"Reality and Islam"
Diana West, after receiving criticism for an earlier column, Facing hard facts, defends her comments about the fallacies of multiculturalism in her most recent column, Reality and Islam:
As conservatives, JWR columnist Charles Krauthammer and blogger-cum-radio host Hugh Hewitt still fight the good fight, but, in these multicultural days, that means sorting through "extremism" and finding nothing too terribly Islamic about it. Mr. Hewitt writes that my arguments of last week were wrong, citing "functioning democracies in Turkey and other predominantly Islamic countries" as evidence of Islamo-Western compatibility. He throws in the loyal host ("millions of loyal British and American citizens") for good measure. Problem is, the extent to which Turkey — where, just incidentally, "Mein Kampf" was a top 10 bestseller this spring — has ever functioned as a democracy is directly related to the efforts of a strong man, Ataturk, to constrain Islam's grip on the country's institutions, replacing religion with a doctrine of Turkish racial and civilizational supremacy. And while it tugs on the heartstrings, the loyalty of individual Muslims fails to neutralize or reform the institutions of jihad and dhimmitude that rise from Islamic teachings. That I even raised the issue, Mr. Hewitt writes, "underscores the almost desperate need for Muslim leaders in the West again and again, to denounce, without argument or sidebar mentions of Israel, etc., the use of terrorism as a weapon." Almost desperate is right.

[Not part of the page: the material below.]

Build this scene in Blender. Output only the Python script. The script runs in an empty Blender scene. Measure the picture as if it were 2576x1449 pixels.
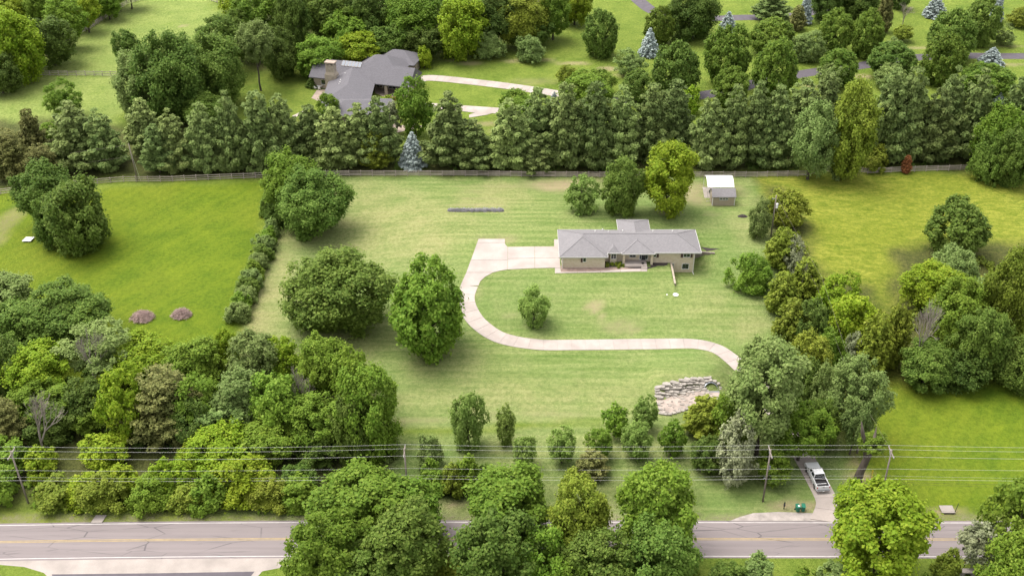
import bpy, bmesh, math, random
import numpy as np
from mathutils import Vector, Matrix
random.seed(7); RNG = np.random.default_rng(11)
S = bpy.context.scene
COL = S.collection
PI = math.pi
# ---------------------------------------------------------------- camera
CAM_H, FOC, PITCH = 114.6, 2800.0, math.radians(33.08)      # height in m, focal length in px of a 2576 px wide frame
cd = bpy.data.cameras.new('camera'); cam = bpy.data.objects.new('camera', cd); COL.objects.link(cam)
cd.sensor_width = 36.0; cd.lens = 36.0 * FOC / 2576.0
cd.clip_start = 1.0; cd.clip_end = 6000.0
cam.location = (0, 0, CAM_H); cam.rotation_euler = (PI / 2 - PITCH, 0, 0)
S.camera = cam
# ---------------------------------------------------------------- world, sun, exposure
W = bpy.data.worlds.new('World'); S.world = W; W.use_nodes = True
wn = W.node_tree; bg = wn.nodes['Background']
sky = wn.nodes.new('ShaderNodeTexSky'); sky.sky_type = 'NISHITA'; sky.sun_disc = False
SUN_EL, SUN_AZ = math.radians(66), math.radians(-62)        # high, from the left and a little behind
sky.sun_elevation = SUN_EL; sky.sun_rotation = SUN_AZ
sky.dust_density = 3.0; sky.air_density = 1.0
hs = wn.nodes.new('ShaderNodeHueSaturation'); hs.inputs['Saturation'].default_value = 0.2
tint = wn.nodes.new('ShaderNodeMix'); tint.data_type = 'RGBA'; tint.blend_type = 'MULTIPLY'
tint.inputs[0].default_value = 1.0; tint.inputs[7].default_value = (1.0, 0.97, 0.93, 1)
wn.links.new(sky.outputs[0], hs.inputs['Color']); wn.links.new(hs.outputs[0], tint.inputs[6])
wn.links.new(tint.outputs[2], bg.inputs['Color'])
bg.inputs['Strength'].default_value = 0.15
sd = bpy.data.lights.new('sun', 'SUN'); sun = bpy.data.objects.new('sun', sd); COL.objects.link(sun)
sd.energy = 1.3; sd.angle = math.radians(45); sd.color = (1.0, 0.95, 0.86)
sun.rotation_euler = Vector((math.sin(SUN_AZ) * math.cos(SUN_EL), math.cos(SUN_AZ) * math.cos(SUN_EL), math.sin(SUN_EL))).to_track_quat('Z', 'Y').to_euler()
sun.location = (0, 0, 200)
S.view_settings.view_transform = 'Standard'; S.view_settings.look = 'None'
S.view_settings.gamma = 1.0; S.view_settings.use_curve_mapping = False
S.view_settings.exposure = 1.62
S.render.engine = 'CYCLES'
S.cycles.max_bounces = 5; S.cycles.diffuse_bounces = 4; S.cycles.glossy_bounces = 2
S.cycles.transmission_bounces = 2; S.cycles.transparent_max_bounces = 4

# ---------------------------------------------------------------- terrain
def ss(a, b, v):
    t = np.clip((v - a) / (b - a), 0, 1); return t * t * (3 - 2 * t)
XW, YF, YE, YM = 30.45, 181.5, 174.0, 185.6                   # retaining wall x, house front, wall end, rear retaining wall
CRX0, CRX1 = 23.4, 33.2
def cry(x): return np.interp(x, [20, 23.6, 26, 28.4, 31, 33, 36], [141.5, 142.3, 143.2, 144.2, 144.9, 144.6, 144.0])
def height(x, y):
    x = np.asarray(x, float); y = np.asarray(y, float)
    A = ss(-38, -12, x) * (1 - ss(48, 90, x))
    B = ss(158, 181, y) * (1 - ss(196, 222, y))
    h = 2.1 * A * B
    side = ss(XW - 0.05, XW + 0.05, x)
    dip = ss(172, 180.5, y) * (1 - ss(YM - 0.1 - 8 * ss(35.6, 40.5, x), YM + 0.3, y)) * (1 - ss(40, 62, x))
    h = h * (1 - side * dip)
    und = 0.35 * np.sin(x * 0.045 + 1.3) * np.sin(y * 0.05 + 0.4) * ss(120, 135, y) * (1 - ss(150, 165, y) * (1 - ss(200, 215, y)))
    d = y - cry(x); bank = 1.25 * ss(-.1, 2.0, d) * (1 - ss(4, 14, d)) * ss(22.0, 23.8, x) * (1 - ss(34, 38, x))
    return h + und * (1 - A * B) + bank
def h1(x, y): return float(height(x, y))
def ray(px, py):
    a = (px - 1288) / FOC; b = (724.5 - py) / FOC
    return a, math.cos(PITCH) + b * math.sin(PITCH), -math.sin(PITCH) + b * math.cos(PITCH)
def atz(px, py, z=0.0):
    d = ray(px, py); t = (CAM_H - z) / -d[2]
    return Vector((d[0] * t, d[1] * t, z))
def at(px, py):
    z = 0.0
    for _ in range(8):
        p = atz(px, py, z); z = 0.5 * z + 0.5 * h1(p.x, p.y) if _ < 7 else h1(p.x, p.y)
    p = atz(px, py, z); p.z = h1(p.x, p.y); return p
def proj(p):
    y = p[1]; z = p[2] - CAM_H
    dep = y * math.cos(PITCH) - z * math.sin(PITCH); up = y * math.sin(PITCH) + z * math.cos(PITCH)
    return 1288 + FOC * p[0] / dep, 724.5 - FOC * up / dep, FOC / dep

# ---------------------------------------------------------------- materials
def _n(nt, t, **k):
    n = nt.nodes.new(t)
    for a, v in k.items(): setattr(n, a, v)
    return n
def mixc(nt, fac, a, b, mode='MIX'):
    m = _n(nt, 'ShaderNodeMix', data_type='RGBA', blend_type=mode)
    for i, v in ((0, fac), (6, a), (7, b)):
        if isinstance(v, bpy.types.NodeSocket): nt.links.new(v, m.inputs[i])
        else: m.inputs[i].default_value = v if i == 0 else (*v[:3], 1)
    return m.outputs[2]
def noise(nt, co, scale, detail=3, rough=0.55, dist=0.0):
    n = _n(nt, 'ShaderNodeTexNoise'); n.inputs['Scale'].default_value = scale
    n.inputs['Detail'].default_value = detail; n.inputs['Roughness'].default_value = rough
    n.inputs['Distortion'].default_value = dist
    nt.links.new(co, n.inputs['Vector']); return n.outputs['Fac']
def ramp(nt, fac, lo, hi, a=0.0, b=1.0):
    m = _n(nt, 'ShaderNodeMapRange', clamp=True)
    nt.links.new(fac, m.inputs[0])
    for i, v in enumerate((lo, hi, a, b)): m.inputs[i + 1].default_value = v
    return m.outputs[0]
def mathn(nt, op, a, b=None):
    m = _n(nt, 'ShaderNodeMath', operation=op)
    for i, v in ((0, a), (1, b)):
        if v is None: continue
        if isinstance(v, bpy.types.NodeSocket): nt.links.new(v, m.inputs[i])
        else: m.inputs[i].default_value = v
    return m.outputs[0]
def mapping(nt, co, scale=(1, 1, 1), rot=(0, 0, 0)):
    m = _n(nt, 'ShaderNodeMapping'); m.inputs['Scale'].default_value = scale; m.inputs['Rotation'].default_value = rot
    nt.links.new(co, m.inputs['Vector']); return m.outputs[0]
def newmat(name):
    m = bpy.data.materials.new(name); m.use_nodes = True
    return m, m.node_tree, m.node_tree.nodes['Principled BSDF']
def bump(nt, b, h, s=0.3, d=0.05):
    n = _n(nt, 'ShaderNodeBump'); n.inputs['Strength'].default_value = s; n.inputs['Distance'].default_value = d
    nt.links.new(h, n.inputs['Height']); nt.links.new(n.outputs[0], b.inputs['Normal'])
def pm(name, col, rough=0.7, var=0.18, scale=1.5, fine=12.0, metal=0.0, spec=0.4, objrand=0.0, bumps=0.0, streak=None):
    """painted / mineral surface: base colour with two scales of wear"""
    col = tuple(c * (.64 if max(col) < .7 else .80) for c in col)
    m, nt, b = newmat(name)
    tc = _n(nt, 'ShaderNodeTexCoord'); co = tc.outputs['Object']
    if streak: co = mapping(nt, co, streak)
    n1 = noise(nt, co, scale, 4); n2 = noise(nt, co, fine, 2)
    dark = tuple(c * (1 - var) for c in col); lite = tuple(min(1, c * (1 + var)) for c in col)
    c = mixc(nt, ramp(nt, n1, .3, .7), dark, lite)
    c = mixc(nt, mathn(nt, 'MULTIPLY', ramp(nt, n2, .35, .75), .35), c, tuple(x * (1 - 1.3 * var) for x in col))
    if objrand:
        oi = _n(nt, 'ShaderNodeObjectInfo')
        c = mixc(nt, 1.0, c, (1, 1, 1), 'MULTIPLY') if False else c
        hsv = _n(nt, 'ShaderNodeHueSaturation'); nt.links.new(c, hsv.inputs['Color'])
        nt.links.new(ramp(nt, oi.outputs['Random'], 0, 1, 1 - objrand, 1 + objrand), hsv.inputs['Value']); c = hsv.outputs[0]
    nt.links.new(c, b.inputs['Base Color'])
    b.inputs['Roughness'].default_value = rough; b.inputs['Metallic'].default_value = metal
    b.inputs['Specular IOR Level'].default_value = spec
    if bumps: bump(nt, b, n2, bumps, 0.03)
    return m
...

Having determined that "99 percent" of European Muslims are "peace-loving and not engaged in terror," Charles Krauthammer sounds a similar alarm. "They must actively denounce not just ... the terrorist attacks, but their source: the Islamist ideology and its practitioners. Where are the fatwas against Osama bin Laden? Where are the denunciations of the very idea of suicide bombing? Europeans must demand this of all their Muslim leaders."
Why Europeans? Why not the Krauthammer 99 percent, or the Hewitt millions? This is where it gets tricky, where those cultural ties to terrorism's tactics and/or goals seem to be all too binding. It is true that in March, something called the Spanish Muslim Council issued a fatwa against Osama bin Laden, calling him an apostate for his atrocities. Judea Pearl, father of slain journalist Daniel Pearl, mentions this in his Boston Globe piece about a clerically star-studded conference on Islam in Jordan this month. Mr. Pearl notes that the fatwa led many to believe it would be followed by others, "and," he writes, "that using the Islamic instruments of fatwa, apostasy and fasad (corruption), Muslims would be able to disassociate themselves from those who hijacked their religion."
He continues: "Unfortunately, the realization of these expectations will need to wait for a brave new leadership to emerge. The final communique of the Amman conference, issued July 6, states explicitly: 'It is not possible to declare as apostates any group of Muslims who believes in Allah the Mighty and Sublime and His Messenger (may Peace and Blessings be upon him) and the pillars of faith, and respects the pillars of Islam and does not deny any necessary article of religion.'"
Mr. Pearl spells out the chilling ramifications: "In other words, belief in basic tenets of faith provides an immutable protection from charges of apostasy." Even what Mr. Pearl calls "anti-Islamic behavior," including "the advocacy of mass murder in the name of religion, cannot remove that protection," he writes. "Bin Laden, Abu Musab al-Zarqawi and the murderers of Daniel Pearl and Nick Berg will remain bona fide members of the Muslim faith, as long as they do not explicitly renounce it."
Which leaves conservative Muslims, liberal Muslims and everybody else between a rock and hard place. Isn't it time to crack things open?